I’ve been dipping in and out of this book for months (ever the student) particularly because it contains breakdowns of the poems translated without ornament character by character from the Chinese symbols. While I’d read and enjoyed books of translated classical Chinese poetry many times before, the raw direct glossing directly into an English word character by character without any poetic overview of the whole has been a revelation.
In recent years I went at one point down a deep shan shui wormhole because of the very long history of text/image relationship ideas and perhaps I picked up more than I was conscious of or was drawn in that direction by similarities to my own work. Because looking now at these more literal translations, the similarities to the writing style I’ve developed over the last while for both voice and text in video works is striking. The poems work very cinematically in the sense that they are constructed as a linear collision of images, throwing up associative linkages between characters (and the image ideas they contain) like edits in an Eisenstein film. The Tang dynasty era writing is particularly stark, like this:
1. Wang Wei’s “Deer Enclosure” (《鹿柴》)
空山不見人,
但聞人語響。
返景入深林,
復照青苔上。
Literal translation (character by character):
Empty mountain / not see / person,
Only hear / person speech / echo.
Returning light / enters / deep forest,
Again shines / green moss / on.
Or this:
2. Li Bai’s “Quiet Night Thoughts” (《靜夜思》)
床前明月光,
疑是地上霜。
舉頭望明月,
低頭思故鄉。
Literal translation:
Bed front / bright moon light,
Suspect is / ground on / frost.
Raise head / gaze / bright moon,
Lower head / think / old home.
And this from some of my still ongoing live/linear video work:
Skin
The hill slopes toward the water. As it did on that night.
The soft interiors spacious and quiet. Nobody walks by.
Navigating solely by taste and smell. Background hum of nerve endings. Long seconds of maritime air. Seep slowly into the car and sink to the carpet.
Our voices tumble to meet it. All instructions, accommodations and apologies.Almost the end of the calendar. On a balcony above the roar. Almost softer than was bearable. At one end of the train line. Always in the deep grass. Always close to the turn of the tides. Always dancing in front of the police cars. Crossing town for a word. Always marking out new distances. Pacing out the perimeters.

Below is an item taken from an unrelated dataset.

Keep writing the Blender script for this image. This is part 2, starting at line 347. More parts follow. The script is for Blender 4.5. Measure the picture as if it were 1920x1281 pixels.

Reverb was never more welcome. Never closer or fuller.
Steam revealing shapes. Water diffusing every touch.
Every variation of pulse and pace. Nothing left except rhythm.
Nothing remaining except surprise. A cliff overlooking the sea.
The size of the map was surprising. At first it seemed small.
Surface area continued to unfold and unravel. Too large for wonder.
Voices tightening through octaves. Call and slow response.
Sympathetic muscles resonating. Out of the range of hearing.
Straining for telepathy. Among the storms of sensation.
Understanding blood noise. Like a song.

Obviously evoking the concentrated stillness of writing in 890s China while sitting in a wooden studio in the hills around Xi’an during a late Spring full moon remains an unreachable or at least aspirational ideal. But for me at least there is a lot to learn in the starkness of these vivid juxtapositions and how they speak to contemporary writing in sound and image.